Down came the ax. Her
timing could not have been better. At 142, Yahoo was off its high of 240, and
the investment community was getting a bit leery about Net stocks; indeed,
investors were looking for an excuse to sell. And so Ms. Becker obliged.
“In hindsight, yes, my timing was lucky,” she concedes. “But
remember-at the time, the call was controversial. The stock was already down;
the inclination was to say, ‘This is a high-quality company ready to rebound.'”
Portfolio managers lauded her efforts. “That was a great
piece of research,” said one. “She deserves a lot of credit for it. The real
key, though, will be when she tells us when to buy stocks. For now, though, I’m
reading her research before Mary and Henry’s. She moves markets more than they
do.”
Says Mr. Blodget (who himself just downgraded his Yahoo
revenue estimates last week, further sustaining the stock’s downward spiral):
“Holly made a great call. I take my hat off to her. I wish I had made such a
call.”
Insiders say Mr. Blodget makes about $10 million a year for
his calls, Ms. Meeker a reported $15 million. Ms. Becker would not comment on
how much her bonus will yield her this year (probably substantially less than
her higher-profile colleagues), but it’s likely to be healthy.
Pretty heady stuff for Ms. Becker, who was recently married
(her husband manages money for a hedge fund) and is now five months pregnant.
You wouldn’t know it by looking at her, though. An ardent spinner, she remains
slim and petite. Indeed, before her pregnancy she would regularly attend three
consecutive hourlong spinning sessions-on Saturday and Sunday mornings-at the
Zone, a high-end gym near her weekend house in East Hampton.
But her life has changed in other ways. These days, she is
on the road visiting clients as many as 12 business days a month. During the
week in New York, she usually has several business dinners. She lives in a high
rise on 66th Street and Amsterdam Avenue, a short hop from the No. 1 or 9 train
that gets her into the office at 7:15 a.m. for the morning research call.

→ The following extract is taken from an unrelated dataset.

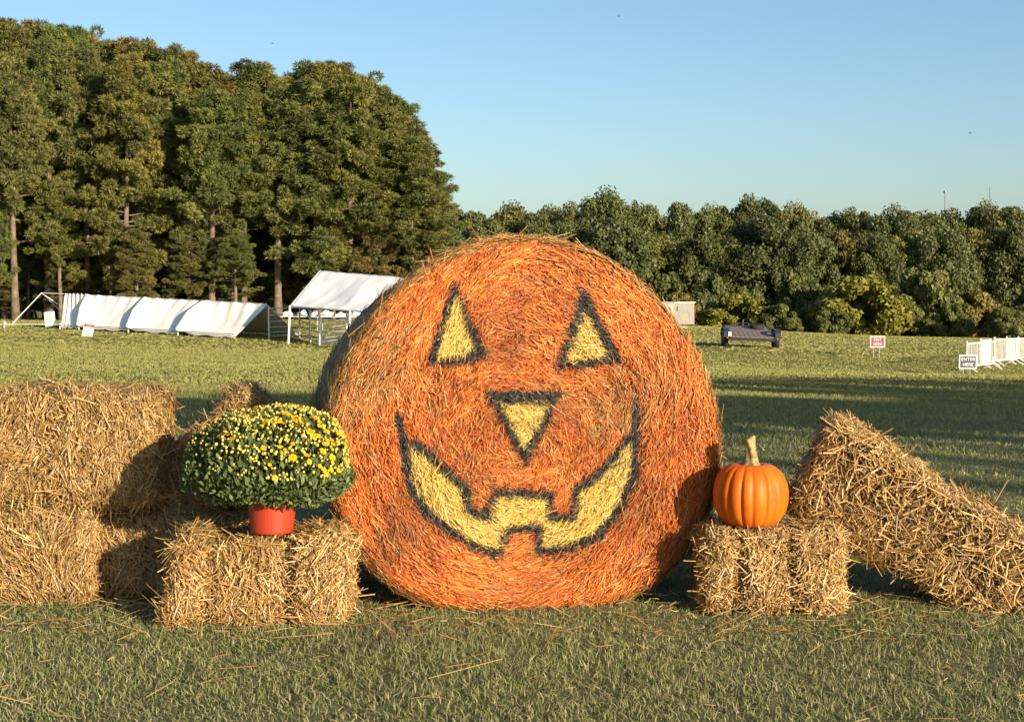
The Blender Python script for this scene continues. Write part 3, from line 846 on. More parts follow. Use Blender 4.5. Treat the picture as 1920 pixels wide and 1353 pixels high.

Still, she has to admit, the buzz must feel good, no? Isn’t
it cool to have old high- school chums calling up and saying “Holly! I saw you
on TV while I was working out”? Or to have chief executives of the old
companies you covered sending warm notes saying: “We are so proud of you”? (To
say nothing of the scrapbook her mother keeps.)
“I don’t love that part of it,” Ms. Becker said. “You know,
I was a pretty visible analyst before, but it’s different now. No one likes to
be in the limelight. It’s not fun; it makes you insecure; there is always
someone who wants to criticize you.” Dealing with the press is tricky, too. The
two times she has spoken in depth with reporters, she says, she has been
burned-once in The New York Times
and, more recently, in an article in Business
Week , in which she is quoted as saying that a colleague of hers covering
Amazon had “no insight into the company’s strategy.” “I never even said those
words,” she insists. “Maybe I’m wrong, but I just trust that people are not out
to get me.”
For someone who gets 15 calls a day from the press (she does
not pick up her phone, leaving that responsibility to her assistant and her
four junior analysts), Ms. Becker is surprisingly unschooled in the fine art of
spin.
“You promise you are going to be nice to me?” she frequently
asked The Observer during her
interview.
Perhaps it’s because, even with all the trappings, Ms.
Becker has still not fully embraced her Moment. “I worry every day that my
calls are going to be wrong. I second-guess everything I do …. I’m totally
insecure about every call; I’m always worried about it. The night before a big
call, I don’t sleep the whole night. It’s one thing to be positive and wrong;
but if you are negative and wrong on your sector-after a while, you get fired.”